As Russia Cuts Gas Flow, One Nation Says It's in 'Crisis'

Germany says storage targets for winter are at risk as Russia reduces energy deliveries to EU nations
By Newser Editors and Wire Services
Posted Jun 23, 2022 4:35 PM CDT
As Russia Cuts Gas Flow, One Nation Says It's in 'Crisis'
Robert Habeck, Germany's economy and climate minister, shows a diagram about German gas storage during a news conference in Berlin on Thursday.   (AP Photo/Markus Schreiber)

Germany activated the second phase of its three-stage emergency plan for natural gas supplies Thursday, warning that Europe's biggest economy faces a "crisis" and that storage targets for the winter are at risk. The government said the decision follows cuts Russia made to natural gas flows starting last week and surging energy prices stoked by the war in Ukraine, per the AP. Industrial customers are being asked to reduce the amount of natural gas they use, and Germany and other countries are turning back to coal as a replacement, threatening climate goals in Europe as energy tensions escalate between Russia and the West. "Even if we can't feel it yet, we are in a gas crisis," said Robert Habeck, Germany's economy and climate minister.

Russia last week reduced natural gas to Germany, Italy, Austria, the Czech Republic, and Slovakia, just as European Union countries are scrambling to refill storage of the fuel used to generate electricity, power industry, and heat homes in the winter. Russia's state-owned energy giant Gazprom blamed a missing part sent to Canada for repairs as it cut flows by 60% through the Nord Stream 1 pipeline running under the Baltic Sea to Germany—Europe's major natural-gas pipeline. Other countries, including Austria and the Netherlands, also have launched first-stage warnings about supplies and urged people to conserve.

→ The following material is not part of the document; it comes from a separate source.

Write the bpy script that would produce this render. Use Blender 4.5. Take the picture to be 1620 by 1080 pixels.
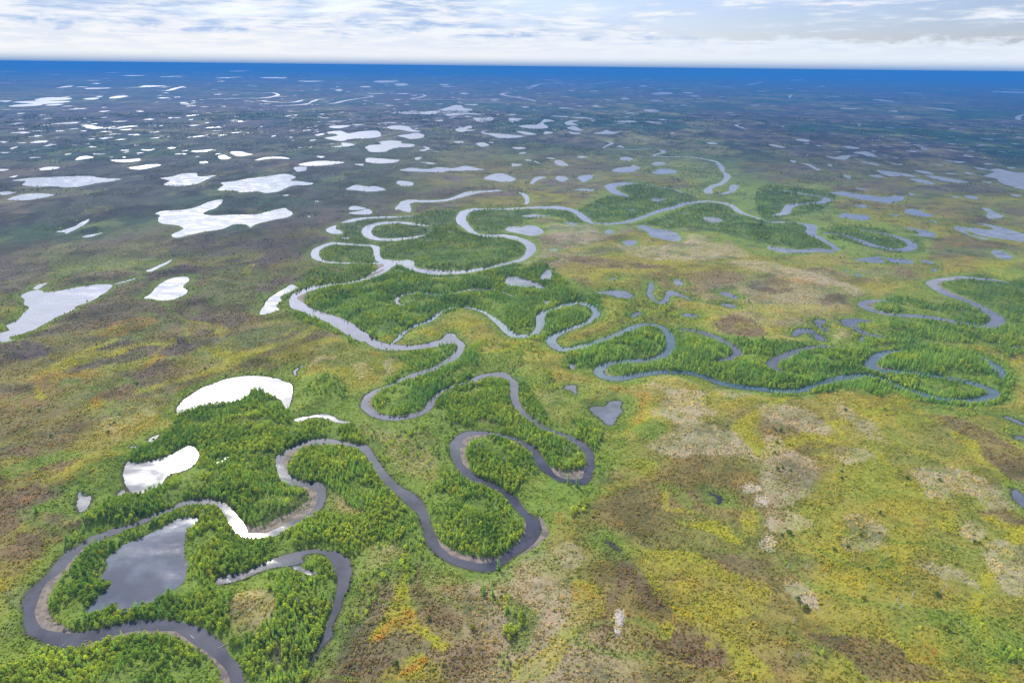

"We are in an economic conflict with Russia," said Habeck, accusing Moscow of trying to destroy European unity and the solidarity it has shown with Ukraine. The cutbacks come on top of gas shutoffs to Poland, Bulgaria, Denmark, Finland, France, and the Netherlands in recent weeks. Germany's government said current gas demands are being met and its storage facilities are filled to 58% capacity—higher than at this time last year. But the goal of reaching 90% by December won't be possible without further measures, it said.